Юношеские мечты Бунина устремлены к счастью, но оно никак не привязывается к какому-либо конкретному моменту будущего. Оно есть лишь ожидание и, как таковое, целиком принадлежит настоящему. «На свете счастья нет – есть только жажда счастья», – скажет он позже (стихотворение «Канны», 1904–1905 г.), перефразируя пушкинскую строку104. В это время он приходит к выводу, что счастье не может быть предметом реализуемого стремления (как не может им быть, например, честность или доброта – целенаправленность стремления как бы уничтожает здесь самую подлинность).

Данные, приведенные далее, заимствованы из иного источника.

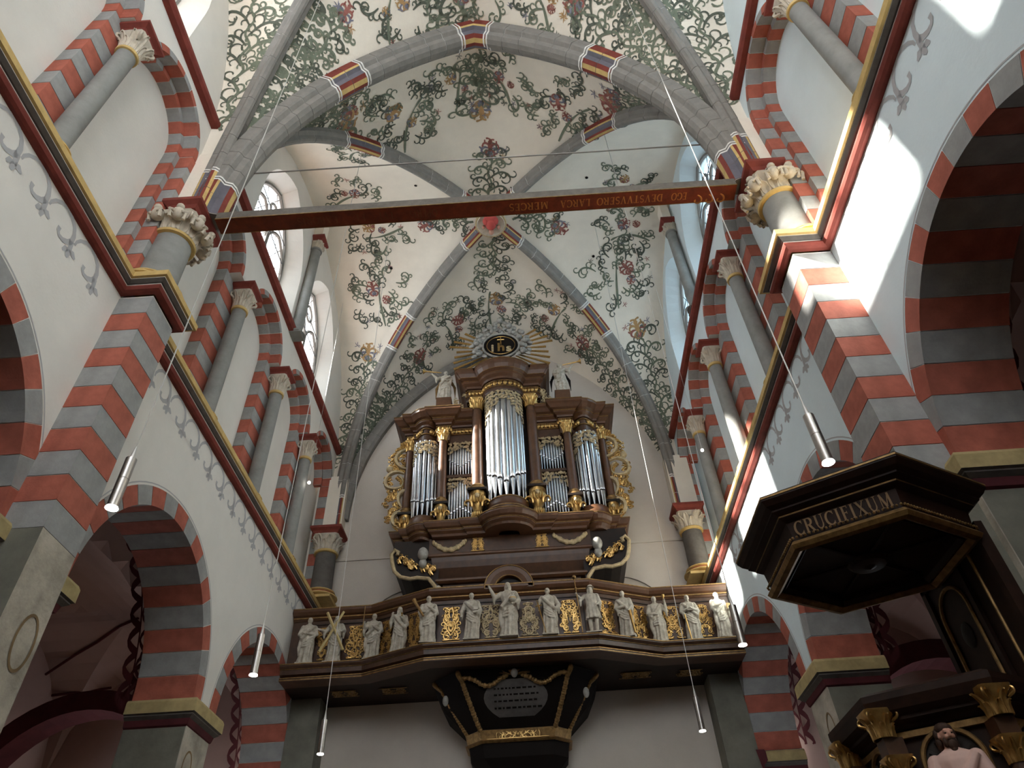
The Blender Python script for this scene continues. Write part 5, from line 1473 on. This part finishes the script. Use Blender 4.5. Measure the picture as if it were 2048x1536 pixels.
# basket
bas = thing('pulpit', 'dark hexagonal wooden pulpit with gilt leaf capitals and arched niches', 'pulpit', (PX, PY - .08, 0))
H7 = hexa(.56, 0, 0)
mb = MB(); mb.sweep(H7, [(-.08, 1.5), (0, 1.5), (0, 2.95), (-.08, 2.95)], closed=True, side=1); mb.lathe([(.1, .0), (.16, .8), (.5, 1.5)], n=12); mb.build('body', PULW, bas)
mb = MB(); mb.sweep(H7, [(-.05, 2.91), (.02, 2.91), (.04, 2.93), (.09, 2.95), (.09, 2.97), (.14, 3.0), (.16, 3.06), (.16, 3.10), (.10, 3.13), (-.08, 3.13)], closed=True, side=1); mb.build('cornice', PULW, bas)
mb = MB(); mb.sweep(H7, [(0, 2.86), (.03, 2.86), (.03, 2.895), (0, 2.90)], closed=True, side=1); mb.build('gilt_band', GOLD_D, bas)
mb = MB(); mb.sweep(H7, [(0, 1.7), (.12, 1.7), (.14, 1.78), (.04, 1.84), (0, 1.85)], closed=True, side=1); mb.build('base_moulding', PULW, bas)
for q in range(6):
    x, y = H7[q]; k = (.56 + .06) / .56; cx_, cy_ = x * k, y * k
    mb = MB(); mb.lathe([(.055, 1.86), (.05, 2.62)], (cx_, cy_, 0), 14); cc = mb.build('corner_column', WOOD, bas, True)
    mb = MB(); leaf_capital(mb, .05, .085, .14, 2, 8, q); mb.build('capital', GOLD, cc, True, loc=(cx_, cy_, 2.62))
    mb = MB(); mb.box(cx_ - .06, cx_ + .06, cy_ - .06, cy_ + .06, 2.76, 2.86); mb.build('entablature_block', WOOD, cc)
    mb = MB(); leaf_capital(mb, .062, .10, .16, 2, 7, q + 9); mb.build('leaf_bracket', GOLD, cc, True, loc=(cx_ * 1.06, cy_ * 1.06, 2.86))
for q in (1, 2, 3):
    a, b = Vector(H7[q]), Vector(H7[(q + 1) % 6])
    M = facet(a, b, 0, .0)
    tr = lambda u, v, h: tuple(M @ Vector((u, v, h)))
    mb = MB(); out = [(-.17, 1.95)] + [(.17 * math.cos(PI - PI * k / 16), 2.70 + .17 * math.sin(PI * k / 16)) for k in range(17)] + [(.17, 1.95)]
    mb.tube([tr(u, v, .02) for u, v in out], .016, 6); mb.build('niche_frame', GOLD_D, bas, True)
    mb = MB(); mb.poly([tr(u, v, .004) for u, v in out]); mb.build('niche_field', DARKF, bas)
    mb = MB()
    for k in range(7):
        a_ = PI * (k + .5) / 7; mb.tube([tr(.04 * math.cos(a_), 2.66 + .04 * math.sin(a_), .012), tr(.15 * math.cos(a_), 2.66 + .165 * math.sin(a_), .02)], [.006, .016], 5)
    mb.build('niche_shell', DARKF, bas, True)
a, b = Vector(H7[2]), Vector(H7[3]); M = facet(a, b, 0, .06)
ev = thing('niche_statue', 'small painted bearded statue in a pale robe holding a book in the pulpit niche', 'statue', (PX + M[0][3], PY - .08 + M[1][3], 1.94))
ev.rotation_euler = (0, 0, math.atan2(M[1][0], M[0][0]))
EH = .95
mb = MB(); figure(mb, EH, ((-.16, -.05, .64), (-.02, -.16, .60)), ((.16, -.05, .64), (.10, -.15, .56)), headturn=.45, seed=3, beard=False)
hc = Vector((.02 * math.sin(2.8), -.012, .925)) * EH; HR = Matrix.Rotation(.45, 3, 'Z')
def hb(m_, x, y, z, rx, ry, rz): m_.blob(hc + HR @ (Vector((x, y, z)) * EH), rx * EH, ry * EH, rz * EH, 10, rot=HR)
for sg in (-1, 1):
    hb(mb, sg * .020, -.044, -.014, .012, .012, .012); hb(mb, sg * .017, -.050, .020, .015, .008, .006)       # cheeks, brows
hb(mb, 0, -.060, -.006, .009, .013, .016); hb(mb, 0, -.046, -.034, .014, .010, .006)
o = remeshed(mb, 'figure', ROBEP, .0058, ev, 1)
o.data.materials.append(SKIN)
for p in o.data.polygons:
    if p.center.z > EH * .850: p.material_index = 1
HAIR = mat('brown_hair', (74, 52, 40), .7, var=.25, scale=60)
mb = MB(); hb(mb, 0, .008, .040, .054, .057, .042); rg = random.Random(2)
for q in range(26):
    a = PI * (.02 + .96 * q / 25); hb(mb, .052 * math.cos(a), .012 + .05 * math.sin(a), rg.uniform(-.06, .02), .018, .018, .032)
mb.build('hair', HAIR, ev, True)
mb = MB(); hb(mb, 0, -.040, -.058, .030, .024, .034); hb(mb, 0, -.040, -.084, .020, .018, .030)
for sg in (-1, 1): hb(mb, sg * .030, -.022, -.042, .014, .022, .030); hb(mb, sg * .012, -.052, -.030, .013, .007, .006); hb(mb, sg * .010, -.038, -.105, .010, .012, .022)
mb.build('beard', HAIR, ev, True)
mb = MB()
for sg in (-1, 1): hb(mb, sg * .018, -.049, .006, .008, .006, .005)
mb.build('eyes', BLACK, ev, True)
mb = MB(); mb.box(-.04, .11, -.18, -.13, .50, .60); mb.build('book', mat('red_book', (96, 40, 32), .6), ev)
mb = MB(); mb.box(-.1, .1, -.09, .05, -.1, .0); mb.build('plinth', PULW, ev)
# ================================================================= PAINTED FOLIAGE ON THE VAULT
PM = [PGREEN, PDARK, PRED, PBLUE, POCH]
def frame(anchor, toward):
    A = Vector(anchor); loc, nr, _, _ = VBVH.find_nearest(A)
    N = nr if nr.z < 0 else -nr
    e1 = Vector(toward) - A; e1 -= N * e1.dot(N); e1.normalize(); e2 = N.cross(e1)
    return A, e1, e2, N
def paint(strokes, F):
    A, e1, e2, N = F
    def pr(p):
        q = A + e1 * p[0] + e2 * p[1]
        h = VBVH.ray_cast(q + N * .9, -N, 2.4)
        if not h[0]: return None
        nn = h[1] if h[1].dot(N) > 0 else -h[1]
        return h[0] + nn * .008
    mb = MB()
    for pts, ws, c in strokes: ribbon3(mb, pts, ws, pr, c)
    if mb.f:
        o = mb.build('painted_foliage', PM, ceiling, merge=False); o['kind'] = 'stuff'
def flower(out, c, ang, r, rg):
    lobes(out, c, ang, r * .8, rg.choice((2, 2, 4)), rg.choice((3, 3, 2)), rg)
rgp = random.Random(17)
WV = .054
VN = [
 ([(-4.5, 6.45, 13.2), (-4.42, 6.9, 15.2), (-4.09, 7.35, 16.4), (-3.35, 6.95, 16.24)], .50, 'fl'),
 ([(-4.42, 6.28, 13.6), (-3.95, 6.55, 15.1), (-3.25, 6.7, 16.1)], .42, 'fl'),
 ([(-4.07, 6.4, 15.2), (-2.94, 6.2, 16.3)], .35, ''),
 ([(3.66, 6.3, 13.3), (3.45, 6.75, 15.2), (3.1, 7.35, 16.6), (2.43, 7.05, 16.22)], .50, 'fl'),
 ([(3.6, 6.25, 13.6), (3.0, 6.5, 15.3), (2.4, 6.7, 16.0)], .42, 'fl'),
 ([(3.71, 5.7, 12.82), (3.23, 5.6, 14.23), (2.43, 5.5, 15.67), (1.64, 5.1, 16.64)], .48, 'fl'),
 ([(2.9, 5.1, 15.3), (2.3, 4.7, 16.3)], .34, ''),
 ([(-4.88, 5.55, 13.3), (-4.77, 5.1, 14.96), (-4.64, 4.6, 15.8), (-4.44, 4.0, 16.46), (-4.2, 3.2, 17.0)], .66, ''),
 ([(-4.35, 5.2, 14.73), (-3.87, 4.7, 15.71), (-3.5, 4.2, 16.3)], .36, 'fl'),
 ([(3.98, 5.55, 13.2), (3.9, 5.2, 14.5), (3.75, 4.7, 15.5), (3.5, 4.0, 16.2), (3.2, 3.2, 16.8)], .66, ''),
 ([(3.5, 5.0, 15.0), (3.13, 4.5, 15.9), (2.7, 3.9, 16.5)], .36, ''),
 ([(-4.5, 5.75, 13.4), (-4.16, 5.7, 14.37), (-3.61, 5.5, 15.32), (-2.93, 4.95, 16.41)], .36, 'fl'),
 ([(-.36, 5.5, 17.64), (-.30, 4.7, 17.7), (-.28, 4.0, 17.75)], .85, ''),
 ([(-4.7, 14.9, 12.9), (-4.6, 14.8, 14.1), (-4.45, 14.5, 15.2), (-4.25, 13.9, 16.2)], .5, 'fl'),
 ([(4.0, 14.95, 12.9), (3.95, 14.8, 14.2), (3.81, 14.31, 15.55), (3.55, 13.7, 16.27)], .52, 'fl'),
 ([(-4.45, 14.95, 13.2), (-3.85, 15.0, 14.81), (-3.3, 14.75, 15.8), (-2.8, 14.4, 16.4)], .42, 'fl'),
 ([(3.55, 14.95, 13.2), (2.95, 15.0, 14.81), (2.45, 14.6, 15.8), (1.95, 14.3, 16.4)], .42, 'fl'),
 ([(-.40, 10.1, 17.7), (-.36, 9.3, 17.75), (-.30, 8.7, 17.76)], .50, 'fl'),
 ([(-.42, 11.15, 17.69), (-.43, 11.9, 17.72), (-.44, 12.6, 17.72)], .48, ''),
 ([(-.36, 6.25, 17.67), (-.42, 6.85, 17.75), (-.44, 7.7, 17.78)], .5, 'fl'),
 ([(-.9, 10.75, 17.71), (-1.64, 10.6, 17.8), (-2.2, 10.85, 17.82)], .42, 'fl'),
 ([(.15, 10.75, 17.68), (.9, 10.7, 17.7), (1.4, 11.1, 17.67)], .45, 'fl'),
]
BU = [((-1.0, 6.9, 17.6), (-.8, 6.1, 17.6), .55), ((.2, 6.9, 17.6), (.0, 6.1, 17.6), .55), ((-.36, 5.0, 17.7), (-.36, 4.4, 17.7), .8), ((-2.26, 7.35, 17.04), (-2.1, 6.39, 16.89), .85), ((1.48, 7.4, 16.99), (1.51, 6.57, 16.74), .82), ((-3.6, 11.0, 17.88), (-4.34, 11.17, 17.83), .66), ((-3.8, 12.7, 17.34), (-3.85, 11.8, 17.74), .8),
 ((-3.95, 9.85, 17.83), (-3.4, 9.65, 17.8), .55), ((3.25, 11.1, 17.54), (2.7, 10.77, 17.62), .66), ((3.05, 12.5, 17.26), (2.9, 11.54, 17.54), .82), ((3.15, 9.7, 17.52), (2.5, 9.68, 17.58), .52),
 ((-1.81, 13.94, 17.17), (-1.78, 12.95, 17.37), .72), ((-.50, 13.6, 17.62), (-.46, 12.7, 17.71), .85), ((1.15, 13.7, 17.07), (1.15, 12.75, 17.26), .75),
 ((-1.92, 5.1, 17.06), (-1.75, 4.6, 17.26), .62), ((1.15, 5.1, 16.9), (1.2, 4.7, 17.02), .6), ((-1.3, 4.4, 17.4), (-1.25, 4.0, 17.44), .5), ((.6, 4.4, 17.4), (.6, 4.0, 17.44), .5), ((-2.3, 3.8, 17.2), (-2.2, 3.3, 17.3), .6),
 ((-3.6, 8.3, 17.14), (-3.43, 7.7, 16.6), .30), ((-2.73, 14.3, 16.54), (-2.58, 13.61, 16.88), .42), ((2.0, 14.3, 16.35), (1.9, 13.72, 16.6), .42)]
for path, amp, t in VN:
    F = frame(path[(len(path) - 1) // 2], path[-1]); A, e1, e2, N = F
    P2 = [((Vector(p) - A).dot(e1), (Vector(p) - A).dot(e2)) for p in path]
    st = vine(P2, amp, WV, rgp)
    if t == 'fl':
        a = math.atan2(P2[-1][1] - P2[-2][1], P2[-1][0] - P2[-2][0])
        flower(st, P2[-1], a, amp * .85, rgp)
        for k in range(4): petals(st, (P2[-1][0] + rgp.uniform(-.6, .6) * amp, P2[-1][1] + rgp.uniform(-.8, .8) * amp), rgp.uniform(0, 6), .10, 5, rgp.choice((2, 3, 4)), w=.7, rg=rgp)
    paint(st, F)
for c, u, r in BU:
    F = frame(c, u); st = []
    r *= 1.06
    pts, ws = spiral((-r * 1.1, rgp.uniform(-.15, .15)), rgp.uniform(-.3, .3), r * 1.6, rgp.uniform(-1.4, 1.4), 16, WV * 1.2); st.append((pts, ws, 0))
    n_ = max(7, int(21 * r * r))
    for k in range(n_):
        a = 2.4 * k; rr = r * .85 * math.sqrt((k + .5) / n_)
        leafy(st, (rr * math.cos(a), rr * math.sin(a)), a + rgp.uniform(-.9, .9), rgp.uniform(.66, .98) * (.7 + .3 * r), rgp.choice((-1, 1)), WV * .95, rgp.choice((0, 1)), 1, rgp)
    if r > .45:
        flower(st, (r * .15, r * rgp.uniform(-.3, .3)), rgp.uniform(0, 6), r * .42, rgp)
        flower(st, (r * -.25, r * rgp.uniform(-.6, .6)), rgp.uniform(0, 6), r * .26, rgp)
    for k in range(int(7 * r)): 
        a = rgp.uniform(0, 6.28); petals(st, (r * 1.02 * math.cos(a), r * 1.02 * math.sin(a)), a, .09, 5, rgp.choice((1, 2, 3)), w=.7, rg=rgp)
    paint(st, F)
for p in ((-2.3, 9.6, 17.5), (-3.35, 12.05, 17.6), (2.1, 9.6, 17.5), (2.35, 12.0, 17.5)):     # small rope holes in the vault
    A, e1, e2, N = frame(p, (p[0], p[1] + 1, p[2]))
    h = VBVH.ray_cast(A + N * .5, -N)
    if h[0]:
        mb = MB(); mb.poly([h[0] + N * .012 + (e1 * math.cos(k * PI / 6) + e2 * math.sin(k * PI / 6)) * .04 for k in range(12)]); mb.build('rope_hole', BLACK, ceiling)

Когда же состояние счастья вдруг охватывает человека, оно оказывается трудно переносимым, мучительным и часто губительным. Безмятежная полнота счастья – это уже навсегда утраченное райское состояние. У современного человека, считает Бунин, и русского человека особенно, с его «загадочной русской душой», к счастью неизменно примешивается доля страдания (и наоборот, к страданию и скорби всегда примешивается нечто сладостное). Мы видим, что уже в юношеских стихах Бунина к ожиданию счастья присоединяется сознание его антиномичности.
Есть лучший мир <…>
Но только тот войдет туда,
Кто даже красоту в страданьях понимает.
(«Жизнь увлекает пошлостью дневной», 1892 г.). Ему сладка «радость одиноких дум» («Седое небо надо мной», 1889 г.), он находит «красоту в печали и счастие – в печальной красоте» («В степи», 1889 г.). Загадочное и странное «блаженно-горестное» сочетание счастье-страдание уже начинает волновать его воображение и тянуть его туда, где, по выражению Фета, которое Бунин будет часто цитировать, «радость теплится страданья». «Сладкая мука счастья» станет впоследствии одним из центральных его мотивов. Надо отметить также, что такая сложность душевного рисунка и эмоциональная полифоничность (или антиномичность) были чем-то абсолютно новым и неожиданным для литературы его времени. Критик Ф. Батюшков, например, цитируя бунинскую фразу: «Пути творца грозны, радостны», – удивленно поставил рядом в скобках вопросительный знак105. Блоковское «Радость-страданье одно!» – придет позже. А антиномии Ап. Григорьева прошли в литературе незамеченными.